La guerra ha persorso per anni l'Europa, eserciti di tutte le nazioni si sono combattuti senza esclusione di colpi, nessuno dei quattro cavalieri si è tirato indietro, e ora solo sparuti gruppetti di sopravvissuti vagano in un continente devastato, tra i resti delle città e i cadaveri di trecentotrenta milioni di esseri umani.

Questa è la situazione all'inizio del romanzo Il tenente, di Ron Hubbard, cupa e pessimista visione di un futuro che non si realizzò completamente negli anni successivi al 1939, quando fu scritto il romanzo, ma resta terribilmente attuale.

Infatti la seconda guerra mondiale lasciò un continente devastato, ma ancora in grado di ritrovare la strada per la ricostruzione, mentre l'Europa immaginata da Hubbard è completamente distrutta, irriconoscibile da ogni punto di vista.

In Gran Bretagna il potere è in mano ai comunisti, mentre in Russia è tornata a sventolare la bandiera dello zar, la Francia ha ancora una volta un re, degli Stati Uniti non si sa niente, dopo che si sono ritirati a seguito di un bombardamento atomico.

Le uniche strutture che conservano una parvenza di organizzazione sono quelle militari, e proprio un soldato, il comandante di una brigata inglese è il protagonista della storia.

Il tenente ha conosciuto solo la guerra durante la sua vita, e benché sia molto giovane ha accumulato un'incredibile esperienza, che unita alle sue doti innate di comando gli hanno permesso di salvare i suoi uomini da ogni situazione, per quanto pericolosa fosse.

Ormai la sua unità è diventata uno strumento perfetto, in grado di sostentarsi in mezzo alle rovine desolate che costellano la Francia del nord, tagliato fuori dalla madrepatria, senza rifornimenti e munizioni il tenente riesce ugualmente a mantenere uniti i suoi uomini, più simili a una torma di lanzichenecchi medioevali che a un esercito nazionale.

Quando arriva l'ordine di rientrare alla fortezza dove ha base il comando inglese egli fiuta subito un trabocchetto, ma vi si dirige ugualmente, e alla fine vi si trova prigioniero, ma come un lupo in mezzo a un branco di pecore.

Una volta conquistato il quartier generale inglese sul continente gli occhi del tenente si volgono verso la madrepatria, che per evitare il cosidetto "mal del soldato" ha esiliato i suoi stessi soldati: se per tornare in patria sarà necessario combattere, ebbene, egli è disposto a farlo.

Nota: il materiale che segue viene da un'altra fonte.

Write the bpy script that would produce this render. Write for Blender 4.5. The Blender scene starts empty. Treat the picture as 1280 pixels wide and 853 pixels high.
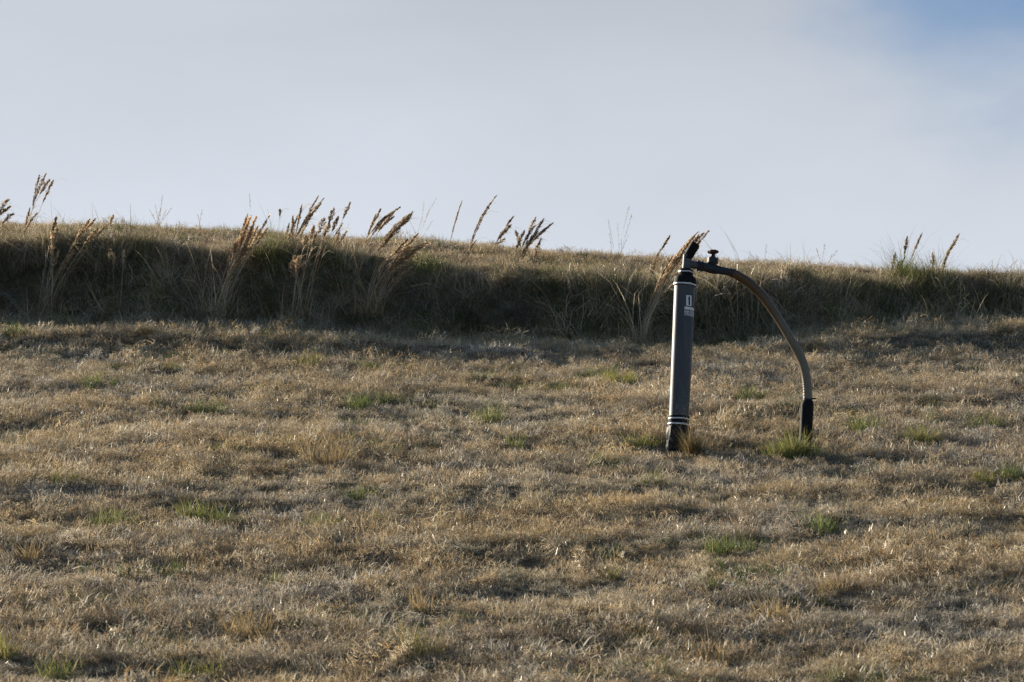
import bpy, math, random
import numpy as np
from mathutils import Vector, Matrix

# ------------------------------------------------------------------ scene, camera, light
sc = bpy.context.scene
COL = sc.collection
R = math.radians
F = 1280 * 100 / 36.0            # focal length in photo pixels
PITCH = R(11.0)
cp, sp = math.cos(PITCH), math.sin(PITCH)

cam = bpy.data.cameras.new('camera')
cam.lens = 100; cam.sensor_width = 36; cam.clip_start = 0.5; cam.clip_end = 4000
cam.dof.use_dof = True; cam.dof.focus_distance = 23.6; cam.dof.aperture_fstop = 5.0
camo = bpy.data.objects.new('camera', cam); COL.objects.link(camo)
camo.location = (0, 0, 0); camo.rotation_euler = (math.pi / 2 + PITCH, 0, 0)
sc.camera = camo
sc.render.resolution_x = 1024; sc.render.resolution_y = 682

SUN_AZ, SUN_EL = R(46), R(21)      # to the left of straight ahead, above the hill
to_sun = Vector((-math.sin(SUN_AZ) * math.cos(SUN_EL), math.cos(SUN_AZ) * math.cos(SUN_EL), math.sin(SUN_EL)))
sl = bpy.data.lights.new('sun', 'SUN'); sl.energy = 5.0; sl.angle = R(0.6); sl.color = (1.0, .90, .74)
so = bpy.data.objects.new('sun', sl); COL.objects.link(so)
so.rotation_euler = (-to_sun).to_track_quat('-Z', 'Y').to_euler(); so.location = (-20, 20, 30)

sc.view_settings.view_transform = 'Standard'; sc.view_settings.look = 'None'
sc.view_settings.exposure = 0.98; sc.view_settings.gamma = 1; sc.view_settings.use_curve_mapping = False
sc.cycles.max_bounces = 6; sc.cycles.diffuse_bounces = 3; sc.cycles.transmission_bounces = 4
sc.cycles.transparent_max_bounces = 8; sc.cycles.use_denoising = True; sc.cycles.denoiser = 'OPENIMAGEDENOISE'; sc.cycles.denoising_input_passes = 'RGB_ALBEDO_NORMAL'; sc.cycles.denoising_prefilter = 'NONE'

w = bpy.data.worlds.new('World'); sc.world = w; w.use_nodes = True
nt = w.node_tree; nt.nodes.clear()
def N(t, **k):
    n = nt.nodes.new(t)
    for a, b in k.items(): setattr(n, a, b)
    return n
def L(a, b): nt.links.new(a, b)
def math_(op, a, b=None, clamp=False):
    n = N('ShaderNodeMath', operation=op); n.use_clamp = clamp
    for i, q in enumerate((a, b)):
        if q is None: continue
        if isinstance(q, (int, float)): n.inputs[i].default_value = q
        else: L(q, n.inputs[i])
    return n.outputs[0]
def sstep(val, lo, hi):
    n = N('ShaderNodeMapRange', interpolation_type='SMOOTHSTEP')
    L(val, n.inputs[0]); n.inputs[1].default_value = lo; n.inputs[2].default_value = hi
    return n.outputs[0]
sky = N('ShaderNodeTexSky', sky_type='NISHITA'); sky.sun_disc = False
sky.sun_elevation = SUN_EL; sky.sun_rotation = -SUN_AZ; sky.air_density = 1.0; sky.dust_density = 0.6; sky.ozone_density = 3.5
tc = N('ShaderNodeTexCoord'); sep = N('ShaderNodeSeparateXYZ'); L(tc.outputs['Generated'], sep.inputs[0])
# thin high cloud sheet over the hill side of the sky, broken towards the upper right
mp = N('ShaderNodeMapping'); mp.inputs['Scale'].default_value = (3.2, 3.2, 9.0); L(tc.outputs['Generated'], mp.inputs[0])
noi = N('ShaderNodeTexNoise'); noi.inputs['Scale'].default_value = 1.3; noi.inputs['Detail'].default_value = 5; noi.inputs['Roughness'].default_value = .5
noi.inputs['Distortion'].default_value = .4
L(mp.outputs[0], noi.inputs['Vector'])
mp2 = N('ShaderNodeMapping'); mp2.inputs['Scale'].default_value = (7, 7, 16); L(tc.outputs['Generated'], mp2.inputs[0])
noi2 = N('ShaderNodeTexNoise'); noi2.inputs['Scale'].default_value = 1.6; noi2.inputs['Detail'].default_value = 6; noi2.inputs['Roughness'].default_value = .55
L(mp2.outputs[0], noi2.inputs['Vector'])
front = sstep(sep.outputs['Y'], 0.25, 0.85)
hole_dir = Vector((0.176, cp - (500 / F) * sp, sp + (500 / F) * cp)).normalized()
dotn = N('ShaderNodeVectorMath', operation='DOT_PRODUCT'); L(tc.outputs['Generated'], dotn.inputs[0]); dotn.inputs[1].default_value = hole_dir
ang = math_('ARCCOSINE', math_('MINIMUM', dotn.outputs['Value'], 0.999999))
ang = math_('ADD', ang, math_('MULTIPLY', math_('SUBTRACT', noi2.outputs['Fac'], .5), .085))
hole = math_('SUBTRACT', 1.0, sstep(ang, 0.0, 0.092))
cover = math_('MULTIPLY', front, math_('SUBTRACT', 0.97, math_('MULTIPLY', hole, .92)))
# cloud brightness: brighter low towards the horizon and towards the sun, softly uneven
elev = sstep(sep.outputs['Z'], 0.20, 0.36)
lr = sstep(sep.outputs['X'], -0.35, 0.28)
br = math_('ADD', math_('MULTIPLY', elev, -1.35), 6.8)
br = math_('ADD', br, math_('MULTIPLY', lr, -0.6))
br = math_('ADD', br, math_('MULTIPLY', math_('SUBTRACT', noi.outputs['Fac'], .5), 1.7))
br = math_('ADD', br, math_('MULTIPLY', math_('SUBTRACT', noi2.outputs['Fac'], .5), 0.5))
cc = N('ShaderNodeCombineColor')
L(math_('MULTIPLY', br, 0.935), cc.inputs[0]); L(math_('MULTIPLY', br, 1.0), cc.inputs[1]); L(math_('MULTIPLY', br, 1.105), cc.inputs[2])
mix = N('ShaderNodeMix', data_type='RGBA'); L(cover, mix.inputs[0]); L(sky.outputs[0], mix.inputs[6]); L(cc.outputs[0], mix.inputs[7])
bg = N('ShaderNodeBackground'); bg.inputs[1].default_value = 0.0565; L(mix.outputs[2], bg.inputs[0])
wo = N('ShaderNodeOutputWorld'); L(bg.outputs[0], wo.inputs[0])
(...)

La storia narrata da Hubbard è una di quelle vicende senza tempo che potrebbero sempre realizzarsi, anche se sarebbe altamente auspicabile il contrario.

La situazione delineata dall'autore è molto simile a quella verificatasi nel milleseicento in Germania, eserciti multietnici che cercavano, più che il nemico da combattere, contadini da depredare, truppe fedeli più al loro comandante che allo stato che rappresentavano, uomini nati durante la guerra e che conoscevano solo la guerra, allora non si chiamava ancora dei trenta anni, ma guerra eterna, perché sembrava non dovesse aver mai fine.

E proprio una storia di guerra è quella che Hubbard racconta, una distopia che lascia a disagio, narrata con ritmo magistrale, che avvince il lettore e lo precipita verso un finale per niente scontato.

Non ci sono eroi positivi in questo rimanzo, la scelta è tra politici e generali corrotti e incompetenti, e militari sopravvissuti e temprati da anni di guerra, per i quali la violenza è una seconda pelle.

Lasciate da parte le teorie sulla superiorità razziale Hubbard con Il tenente ha confezionato una delle sue opere migliori, assolutamente imperdibile per chi ama la fantascienza bellica, ma che piacerà anche a chi non è particolarmente appassionato a questo genere di opere.

Completano questo numero di Urania Collezione l'introduzione scritta dallo stesso autore nove anni dopo la pubblicazione, un commento di Giuseppe Lippi e la bibliografia italiana di Hubbard a cura di Ernesto Vegetti, un cenno a parte merita la copertina, veramente particolare, potrà piacere o non piacere, ma sicuramente non lascia indifferenti.